> **Problem requirements**:
Output exactly the lines from the first one down to the line containing "from mathutils.bvhtree import BVHTree", inclusive.

> **Recorded information**:

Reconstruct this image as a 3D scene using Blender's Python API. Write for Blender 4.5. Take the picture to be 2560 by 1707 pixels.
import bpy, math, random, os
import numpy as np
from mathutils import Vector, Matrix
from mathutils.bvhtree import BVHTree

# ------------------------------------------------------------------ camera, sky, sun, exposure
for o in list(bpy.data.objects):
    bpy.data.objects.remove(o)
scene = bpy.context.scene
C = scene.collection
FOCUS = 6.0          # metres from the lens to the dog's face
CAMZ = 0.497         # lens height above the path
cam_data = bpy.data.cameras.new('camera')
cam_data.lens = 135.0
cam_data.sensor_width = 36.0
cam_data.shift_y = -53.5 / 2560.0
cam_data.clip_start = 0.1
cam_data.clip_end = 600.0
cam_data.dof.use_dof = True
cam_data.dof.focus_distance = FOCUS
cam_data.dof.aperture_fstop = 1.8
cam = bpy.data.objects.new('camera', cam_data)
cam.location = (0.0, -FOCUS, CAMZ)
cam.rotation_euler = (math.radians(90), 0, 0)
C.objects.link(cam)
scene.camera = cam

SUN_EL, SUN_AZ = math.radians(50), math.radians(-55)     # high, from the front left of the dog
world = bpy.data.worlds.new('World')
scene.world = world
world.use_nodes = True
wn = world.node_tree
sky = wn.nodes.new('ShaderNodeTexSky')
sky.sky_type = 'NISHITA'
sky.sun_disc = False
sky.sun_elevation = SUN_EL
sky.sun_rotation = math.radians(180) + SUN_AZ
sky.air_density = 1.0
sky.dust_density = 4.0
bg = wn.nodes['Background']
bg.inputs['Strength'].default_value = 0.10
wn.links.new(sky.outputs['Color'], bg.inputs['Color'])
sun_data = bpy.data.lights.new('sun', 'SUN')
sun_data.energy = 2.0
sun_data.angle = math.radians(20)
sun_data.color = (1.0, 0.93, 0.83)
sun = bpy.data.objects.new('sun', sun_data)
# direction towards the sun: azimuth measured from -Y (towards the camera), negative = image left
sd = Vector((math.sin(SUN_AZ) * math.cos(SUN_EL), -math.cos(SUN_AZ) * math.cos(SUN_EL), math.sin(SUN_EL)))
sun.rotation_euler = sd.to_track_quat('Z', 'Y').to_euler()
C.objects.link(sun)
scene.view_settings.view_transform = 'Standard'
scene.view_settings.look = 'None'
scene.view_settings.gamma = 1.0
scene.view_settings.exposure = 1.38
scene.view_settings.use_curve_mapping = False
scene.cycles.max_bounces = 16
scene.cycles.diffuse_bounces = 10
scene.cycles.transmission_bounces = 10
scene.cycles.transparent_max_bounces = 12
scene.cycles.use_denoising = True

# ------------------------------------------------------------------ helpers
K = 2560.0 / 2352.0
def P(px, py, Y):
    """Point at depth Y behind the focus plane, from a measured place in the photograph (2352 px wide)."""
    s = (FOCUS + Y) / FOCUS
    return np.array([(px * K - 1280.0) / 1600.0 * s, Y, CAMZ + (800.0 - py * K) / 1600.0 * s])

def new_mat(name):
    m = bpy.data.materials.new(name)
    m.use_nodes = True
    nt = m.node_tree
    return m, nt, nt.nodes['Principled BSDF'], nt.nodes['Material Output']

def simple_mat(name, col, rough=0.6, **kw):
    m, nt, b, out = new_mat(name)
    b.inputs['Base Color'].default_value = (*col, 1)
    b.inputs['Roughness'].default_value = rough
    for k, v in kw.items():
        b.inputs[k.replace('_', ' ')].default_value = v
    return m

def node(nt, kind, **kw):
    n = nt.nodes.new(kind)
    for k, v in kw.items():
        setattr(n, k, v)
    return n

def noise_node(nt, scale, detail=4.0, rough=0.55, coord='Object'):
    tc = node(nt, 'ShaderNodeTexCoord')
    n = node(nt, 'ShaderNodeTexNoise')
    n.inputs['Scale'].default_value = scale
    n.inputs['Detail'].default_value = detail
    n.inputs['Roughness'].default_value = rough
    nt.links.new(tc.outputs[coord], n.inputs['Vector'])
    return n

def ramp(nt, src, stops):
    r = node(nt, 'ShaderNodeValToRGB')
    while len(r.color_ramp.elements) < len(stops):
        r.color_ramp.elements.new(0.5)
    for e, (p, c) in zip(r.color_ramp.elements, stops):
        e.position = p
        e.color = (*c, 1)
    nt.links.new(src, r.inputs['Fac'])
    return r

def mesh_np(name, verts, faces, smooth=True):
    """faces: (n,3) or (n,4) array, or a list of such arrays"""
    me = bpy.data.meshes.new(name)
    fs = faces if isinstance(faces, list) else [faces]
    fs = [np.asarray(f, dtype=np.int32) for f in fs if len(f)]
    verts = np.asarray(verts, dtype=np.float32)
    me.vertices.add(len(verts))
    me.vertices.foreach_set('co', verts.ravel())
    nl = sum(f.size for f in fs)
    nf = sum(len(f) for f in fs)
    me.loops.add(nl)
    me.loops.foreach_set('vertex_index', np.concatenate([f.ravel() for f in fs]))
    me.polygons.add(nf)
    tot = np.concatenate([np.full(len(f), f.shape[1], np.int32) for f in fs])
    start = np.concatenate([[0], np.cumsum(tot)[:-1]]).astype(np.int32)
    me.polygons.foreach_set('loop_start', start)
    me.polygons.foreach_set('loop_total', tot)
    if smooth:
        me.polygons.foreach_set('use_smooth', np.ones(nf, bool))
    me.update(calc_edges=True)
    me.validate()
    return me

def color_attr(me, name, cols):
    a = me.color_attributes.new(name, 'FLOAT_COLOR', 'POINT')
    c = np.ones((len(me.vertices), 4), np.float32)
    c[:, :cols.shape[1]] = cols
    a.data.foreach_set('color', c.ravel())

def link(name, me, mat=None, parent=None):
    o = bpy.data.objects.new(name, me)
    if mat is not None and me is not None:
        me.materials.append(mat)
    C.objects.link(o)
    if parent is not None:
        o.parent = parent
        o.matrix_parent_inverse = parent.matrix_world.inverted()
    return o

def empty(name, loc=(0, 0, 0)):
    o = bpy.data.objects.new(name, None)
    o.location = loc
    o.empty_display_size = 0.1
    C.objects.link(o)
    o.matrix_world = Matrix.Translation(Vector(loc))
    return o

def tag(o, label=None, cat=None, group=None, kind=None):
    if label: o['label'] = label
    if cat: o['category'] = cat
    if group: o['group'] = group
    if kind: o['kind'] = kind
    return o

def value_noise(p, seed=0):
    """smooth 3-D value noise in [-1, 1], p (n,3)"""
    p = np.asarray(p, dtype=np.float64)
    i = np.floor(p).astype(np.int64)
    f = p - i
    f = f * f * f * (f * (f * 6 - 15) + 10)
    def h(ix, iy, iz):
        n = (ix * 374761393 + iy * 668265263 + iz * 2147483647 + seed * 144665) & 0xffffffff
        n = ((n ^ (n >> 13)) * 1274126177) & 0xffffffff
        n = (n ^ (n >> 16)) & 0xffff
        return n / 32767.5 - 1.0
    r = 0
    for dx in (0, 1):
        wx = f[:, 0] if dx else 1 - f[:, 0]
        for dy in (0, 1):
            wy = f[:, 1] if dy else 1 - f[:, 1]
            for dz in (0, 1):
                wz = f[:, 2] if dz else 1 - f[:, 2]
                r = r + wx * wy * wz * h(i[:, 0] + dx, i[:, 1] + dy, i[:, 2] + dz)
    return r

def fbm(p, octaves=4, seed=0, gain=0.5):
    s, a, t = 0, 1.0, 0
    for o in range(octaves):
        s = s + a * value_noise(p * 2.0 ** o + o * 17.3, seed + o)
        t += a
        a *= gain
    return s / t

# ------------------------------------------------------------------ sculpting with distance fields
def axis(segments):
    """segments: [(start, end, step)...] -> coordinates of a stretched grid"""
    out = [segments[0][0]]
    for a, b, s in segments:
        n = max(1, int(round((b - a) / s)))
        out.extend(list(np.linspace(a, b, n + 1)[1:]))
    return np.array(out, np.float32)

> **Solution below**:
Reconstruct this image as a 3D scene using Blender's Python API. Write for Blender 4.5. Take the picture to be 2560 by 1707 pixels.
import bpy, math, random, os
import numpy as np
from mathutils import Vector, Matrix
from mathutils.bvhtree import BVHTree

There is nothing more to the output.